─── GIVEN DATA

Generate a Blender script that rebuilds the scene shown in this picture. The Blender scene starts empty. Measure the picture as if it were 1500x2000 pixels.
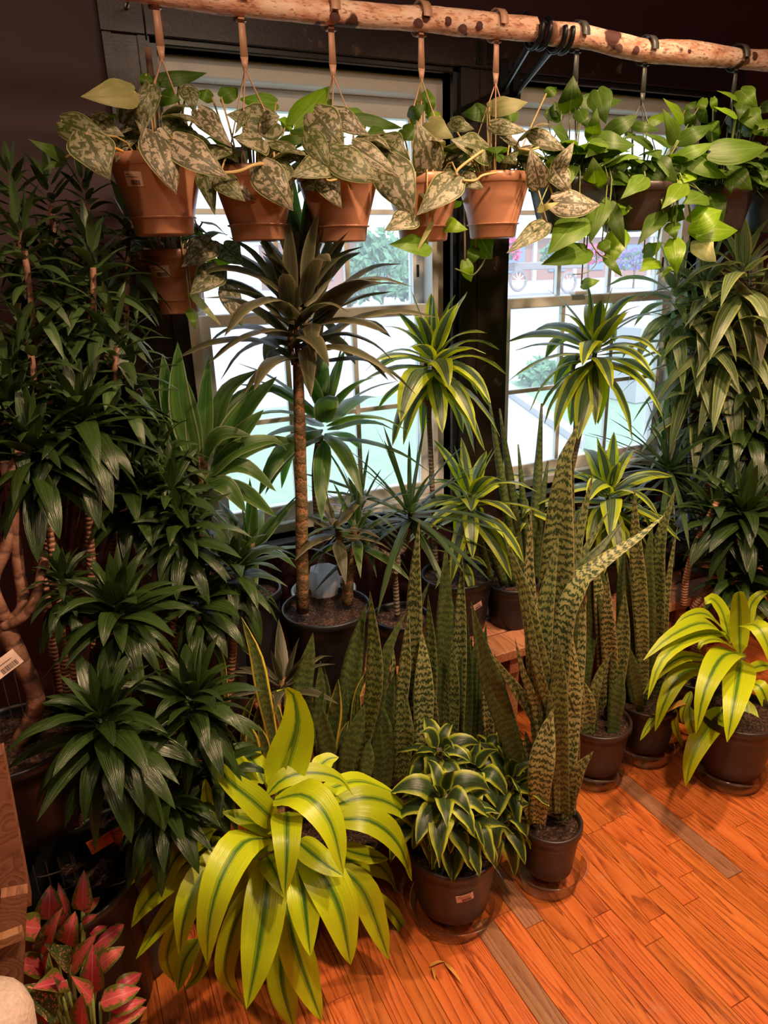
import bpy, math, random
from math import sin, cos, pi, radians
from mathutils import Vector, Matrix, noise
V = Vector
SC = bpy.context.scene
COL = SC.collection
random.seed(7)

# ------------------------------------------------------------------ camera
F_PX, PIT, ROL, YAW, CAMH = 1375.0, .3319, -.0323, .4348, 1.55
def ray(x, y):
    u, v = (x - 750) / F_PX, (y - 1000) / F_PX
    xc = u * cos(ROL) + v * sin(ROL); yc = -u * sin(ROL) + v * cos(ROL)
    Yl = cos(PIT) - yc * sin(PIT); Z = -sin(PIT) - yc * cos(PIT)
    c, s = cos(YAW), sin(YAW)
    return V((xc * c + Yl * s, -xc * s + Yl * c, Z))
CAMP = V((0, 0, CAMH))
def at(x, y, Y):
    """point on the pixel's ray at depth plane Y (metres from the camera towards the window wall)"""
    r = ray(x, y); return CAMP + r * (Y / r.y)
def on_z(x, y, z):
    r = ray(x, y); return CAMP + r * ((z - CAMH) / r.z)
FWD = ray(750, 1000)
def mpp(P):
    """metres per photo pixel at P"""
    return (V(P) - CAMP).dot(FWD) / FWD.dot(FWD) / F_PX
cam = bpy.data.cameras.new('camera'); camo = bpy.data.objects.new('camera', cam); COL.objects.link(camo)
cam.sensor_fit = 'VERTICAL'; cam.sensor_height = 24; cam.sensor_width = 18; cam.lens = F_PX / 2000 * 24
cam.clip_start = .02; cam.clip_end = 200
rx = (ray(751, 1000) - ray(750, 1000)).normalized(); up = (ray(750, 999) - ray(750, 1000)).normalized()
bk = -FWD.normalized()
M = Matrix((rx, up, bk)).transposed().to_4x4(); M.translation = CAMP
camo.matrix_world = M
SC.camera = camo

# ------------------------------------------------------------------ world, sun, room lamps, added fill, exposure
w = bpy.data.worlds.new('sky'); SC.world = w; w.use_nodes = True
bgn = w.node_tree.nodes['Background']
bgn.inputs[0].default_value = (.80, .90, 1.0, 1); bgn.inputs[1].default_value = 1.4
def light(name, kind, loc, target, energy, color, **kw):
    l = bpy.data.lights.new(name, kind); l.energy = energy; l.color = color
    for k, v in kw.items(): setattr(l, k, v)
    o = bpy.data.objects.new(name, l); COL.objects.link(o); o.location = loc
    o.rotation_euler = (V(target) - V(loc)).to_track_quat('-Z', 'Y').to_euler()
    return o
light('sun', 'SUN', (0, -10, 12), (0.6, 0, 0), 1.6, (1, .95, .88), angle=.01)
WARM = (1, .66, .40)
light('ceiling_spot', 'SPOT', (1.55, .95, 2.68), (1.25, 1.0, 0), 75, WARM, spot_size=radians(105), spot_blend=.7, shadow_soft_size=.035)
light('ceiling_spot', 'SPOT', (.75, .25, 2.68), (.75, 1.1, .2), 80, WARM, spot_size=radians(110), spot_blend=.7, shadow_soft_size=.05)
light('ceiling_spot', 'SPOT', (1.9, .2, 2.68), (1.5, 1.2, .2), 55, WARM, spot_size=radians(105), spot_blend=.7, shadow_soft_size=.035)
light('ceiling_spot', 'SPOT', (-.5, .1, 2.68), (.35, 1.5, 1.2), 17, WARM, spot_size=radians(100), spot_blend=.8, shadow_soft_size=.06)
light('added_fill', 'AREA', (.9, -1.0, 2.70), (1.1, 2.0, 1.2), 10, (1, .74, .54), shape='RECTANGLE', size=1.2, size_y=.6)  # added soft fill to brighten room and window frames, not a known fixture
SC.view_settings.view_transform = 'Standard'; SC.view_settings.look = 'None'
SC.view_settings.exposure = 0.95; SC.view_settings.gamma = 1.0; SC.view_settings.use_curve_mapping = False
SC.cycles.use_denoising = True
SC.cycles.max_bounces = 8; SC.cycles.transparent_max_bounces = 24
SC.cycles.caustics_reflective = False; SC.cycles.caustics_refractive = False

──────

> [TASK TO CARRY OUT]:
Leave out the pictures. Transcribe only the lines above, from the first through the one that contains "SC.camera = camo".

> [PROBLEM SOLUTION]:
Generate a Blender script that rebuilds the scene shown in this picture. The Blender scene starts empty. Measure the picture as if it were 1500x2000 pixels.
import bpy, math, random
from math import sin, cos, pi, radians
from mathutils import Vector, Matrix, noise
V = Vector
SC = bpy.context.scene
COL = SC.collection
random.seed(7)

# ------------------------------------------------------------------ camera
F_PX, PIT, ROL, YAW, CAMH = 1375.0, .3319, -.0323, .4348, 1.55
def ray(x, y):
    u, v = (x - 750) / F_PX, (y - 1000) / F_PX
    xc = u * cos(ROL) + v * sin(ROL); yc = -u * sin(ROL) + v * cos(ROL)
    Yl = cos(PIT) - yc * sin(PIT); Z = -sin(PIT) - yc * cos(PIT)
    c, s = cos(YAW), sin(YAW)
    return V((xc * c + Yl * s, -xc * s + Yl * c, Z))
CAMP = V((0, 0, CAMH))
def at(x, y, Y):
    """point on the pixel's ray at depth plane Y (metres from the camera towards the window wall)"""
    r = ray(x, y); return CAMP + r * (Y / r.y)
def on_z(x, y, z):
    r = ray(x, y); return CAMP + r * ((z - CAMH) / r.z)
FWD = ray(750, 1000)
def mpp(P):
    """metres per photo pixel at P"""
    return (V(P) - CAMP).dot(FWD) / FWD.dot(FWD) / F_PX
cam = bpy.data.cameras.new('camera'); camo = bpy.data.objects.new('camera', cam); COL.objects.link(camo)
cam.sensor_fit = 'VERTICAL'; cam.sensor_height = 24; cam.sensor_width = 18; cam.lens = F_PX / 2000 * 24
cam.clip_start = .02; cam.clip_end = 200
rx = (ray(751, 1000) - ray(750, 1000)).normalized(); up = (ray(750, 999) - ray(750, 1000)).normalized()
bk = -FWD.normalized()
M = Matrix((rx, up, bk)).transposed().to_4x4(); M.translation = CAMP
camo.matrix_world = M
SC.camera = camo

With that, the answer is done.